Start of Data extract

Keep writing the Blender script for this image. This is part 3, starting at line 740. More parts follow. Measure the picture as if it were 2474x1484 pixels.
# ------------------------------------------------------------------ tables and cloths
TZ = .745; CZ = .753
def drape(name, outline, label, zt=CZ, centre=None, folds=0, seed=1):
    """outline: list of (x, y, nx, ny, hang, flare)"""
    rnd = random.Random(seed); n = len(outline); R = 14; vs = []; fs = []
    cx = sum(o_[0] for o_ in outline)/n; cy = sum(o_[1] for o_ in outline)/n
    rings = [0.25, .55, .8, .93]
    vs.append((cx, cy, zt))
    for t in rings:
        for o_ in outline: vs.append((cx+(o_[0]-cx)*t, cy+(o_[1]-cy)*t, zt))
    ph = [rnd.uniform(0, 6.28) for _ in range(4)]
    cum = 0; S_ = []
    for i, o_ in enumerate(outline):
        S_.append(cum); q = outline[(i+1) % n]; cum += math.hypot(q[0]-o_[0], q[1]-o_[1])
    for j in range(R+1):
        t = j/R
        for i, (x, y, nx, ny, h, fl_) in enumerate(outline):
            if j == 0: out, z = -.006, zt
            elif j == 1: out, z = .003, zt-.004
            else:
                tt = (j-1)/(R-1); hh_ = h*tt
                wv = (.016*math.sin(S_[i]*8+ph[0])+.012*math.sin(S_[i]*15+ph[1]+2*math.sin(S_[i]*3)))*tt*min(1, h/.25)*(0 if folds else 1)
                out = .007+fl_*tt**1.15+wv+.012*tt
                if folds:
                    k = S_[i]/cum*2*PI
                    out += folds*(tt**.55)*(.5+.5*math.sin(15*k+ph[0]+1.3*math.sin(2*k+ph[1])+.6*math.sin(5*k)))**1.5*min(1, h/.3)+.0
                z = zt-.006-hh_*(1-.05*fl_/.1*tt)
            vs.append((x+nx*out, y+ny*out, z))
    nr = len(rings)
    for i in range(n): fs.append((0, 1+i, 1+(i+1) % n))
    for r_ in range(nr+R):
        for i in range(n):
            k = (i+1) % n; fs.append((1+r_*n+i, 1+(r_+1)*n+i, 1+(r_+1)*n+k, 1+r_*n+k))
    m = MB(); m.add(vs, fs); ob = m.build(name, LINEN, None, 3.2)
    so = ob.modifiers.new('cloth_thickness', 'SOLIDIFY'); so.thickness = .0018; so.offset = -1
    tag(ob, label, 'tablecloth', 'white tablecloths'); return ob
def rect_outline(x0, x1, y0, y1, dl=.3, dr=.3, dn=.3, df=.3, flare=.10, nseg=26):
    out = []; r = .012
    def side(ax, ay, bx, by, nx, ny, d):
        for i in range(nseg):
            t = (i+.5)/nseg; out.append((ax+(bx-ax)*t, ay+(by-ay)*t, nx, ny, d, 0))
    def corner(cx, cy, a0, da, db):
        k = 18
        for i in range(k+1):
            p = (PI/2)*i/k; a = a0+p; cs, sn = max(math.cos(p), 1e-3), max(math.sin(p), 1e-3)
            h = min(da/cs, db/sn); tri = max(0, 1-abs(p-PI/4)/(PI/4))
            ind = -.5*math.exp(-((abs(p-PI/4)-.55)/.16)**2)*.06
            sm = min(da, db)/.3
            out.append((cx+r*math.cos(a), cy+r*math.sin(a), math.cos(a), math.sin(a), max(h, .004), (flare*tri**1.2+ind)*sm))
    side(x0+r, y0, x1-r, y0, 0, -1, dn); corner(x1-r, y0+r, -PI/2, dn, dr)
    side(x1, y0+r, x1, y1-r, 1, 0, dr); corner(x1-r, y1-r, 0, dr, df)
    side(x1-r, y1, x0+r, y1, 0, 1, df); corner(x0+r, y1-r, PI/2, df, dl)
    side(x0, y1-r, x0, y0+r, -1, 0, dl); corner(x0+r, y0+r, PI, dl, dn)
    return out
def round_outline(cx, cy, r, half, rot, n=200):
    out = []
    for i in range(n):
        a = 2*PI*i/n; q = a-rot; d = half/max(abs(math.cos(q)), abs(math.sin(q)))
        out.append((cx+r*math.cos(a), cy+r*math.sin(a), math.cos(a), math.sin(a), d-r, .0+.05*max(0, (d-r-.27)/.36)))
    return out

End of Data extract

• [What this task involves]:
Copy down the whole of the data above, matching it exactly.

• [The output]:
Keep writing the Blender script for this image. This is part 3, starting at line 740. More parts follow. Measure the picture as if it were 2474x1484 pixels.
# ------------------------------------------------------------------ tables and cloths
TZ = .745; CZ = .753
def drape(name, outline, label, zt=CZ, centre=None, folds=0, seed=1):
    """outline: list of (x, y, nx, ny, hang, flare)"""
    rnd = random.Random(seed); n = len(outline); R = 14; vs = []; fs = []
    cx = sum(o_[0] for o_ in outline)/n; cy = sum(o_[1] for o_ in outline)/n
    rings = [0.25, .55, .8, .93]
    vs.append((cx, cy, zt))
    for t in rings:
        for o_ in outline: vs.append((cx+(o_[0]-cx)*t, cy+(o_[1]-cy)*t, zt))
    ph = [rnd.uniform(0, 6.28) for _ in range(4)]
    cum = 0; S_ = []
    for i, o_ in enumerate(outline):
        S_.append(cum); q = outline[(i+1) % n]; cum += math.hypot(q[0]-o_[0], q[1]-o_[1])
    for j in range(R+1):
        t = j/R
        for i, (x, y, nx, ny, h, fl_) in enumerate(outline):
            if j == 0: out, z = -.006, zt
            elif j == 1: out, z = .003, zt-.004
            else:
                tt = (j-1)/(R-1); hh_ = h*tt
                wv = (.016*math.sin(S_[i]*8+ph[0])+.012*math.sin(S_[i]*15+ph[1]+2*math.sin(S_[i]*3)))*tt*min(1, h/.25)*(0 if folds else 1)
                out = .007+fl_*tt**1.15+wv+.012*tt
                if folds:
                    k = S_[i]/cum*2*PI
                    out += folds*(tt**.55)*(.5+.5*math.sin(15*k+ph[0]+1.3*math.sin(2*k+ph[1])+.6*math.sin(5*k)))**1.5*min(1, h/.3)+.0
                z = zt-.006-hh_*(1-.05*fl_/.1*tt)
            vs.append((x+nx*out, y+ny*out, z))
    nr = len(rings)
    for i in range(n): fs.append((0, 1+i, 1+(i+1) % n))
    for r_ in range(nr+R):
        for i in range(n):
            k = (i+1) % n; fs.append((1+r_*n+i, 1+(r_+1)*n+i, 1+(r_+1)*n+k, 1+r_*n+k))
    m = MB(); m.add(vs, fs); ob = m.build(name, LINEN, None, 3.2)
    so = ob.modifiers.new('cloth_thickness', 'SOLIDIFY'); so.thickness = .0018; so.offset = -1
    tag(ob, label, 'tablecloth', 'white tablecloths'); return ob
def rect_outline(x0, x1, y0, y1, dl=.3, dr=.3, dn=.3, df=.3, flare=.10, nseg=26):
    out = []; r = .012
    def side(ax, ay, bx, by, nx, ny, d):
        for i in range(nseg):
            t = (i+.5)/nseg; out.append((ax+(bx-ax)*t, ay+(by-ay)*t, nx, ny, d, 0))
    def corner(cx, cy, a0, da, db):
        k = 18
        for i in range(k+1):
            p = (PI/2)*i/k; a = a0+p; cs, sn = max(math.cos(p), 1e-3), max(math.sin(p), 1e-3)
            h = min(da/cs, db/sn); tri = max(0, 1-abs(p-PI/4)/(PI/4))
            ind = -.5*math.exp(-((abs(p-PI/4)-.55)/.16)**2)*.06
            sm = min(da, db)/.3
            out.append((cx+r*math.cos(a), cy+r*math.sin(a), math.cos(a), math.sin(a), max(h, .004), (flare*tri**1.2+ind)*sm))
    side(x0+r, y0, x1-r, y0, 0, -1, dn); corner(x1-r, y0+r, -PI/2, dn, dr)
    side(x1, y0+r, x1, y1-r, 1, 0, dr); corner(x1-r, y1-r, 0, dr, df)
    side(x1-r, y1, x0+r, y1, 0, 1, df); corner(x0+r, y1-r, PI/2, df, dl)
    side(x0, y1-r, x0, y0+r, -1, 0, dl); corner(x0+r, y0+r, PI, dl, dn)
    return out
def round_outline(cx, cy, r, half, rot, n=200):
    out = []
    for i in range(n):
        a = 2*PI*i/n; q = a-rot; d = half/max(abs(math.cos(q)), abs(math.sin(q)))
        out.append((cx+r*math.cos(a), cy+r*math.sin(a), math.cos(a), math.sin(a), d-r, .0+.05*max(0, (d-r-.27)/.36)))
    return out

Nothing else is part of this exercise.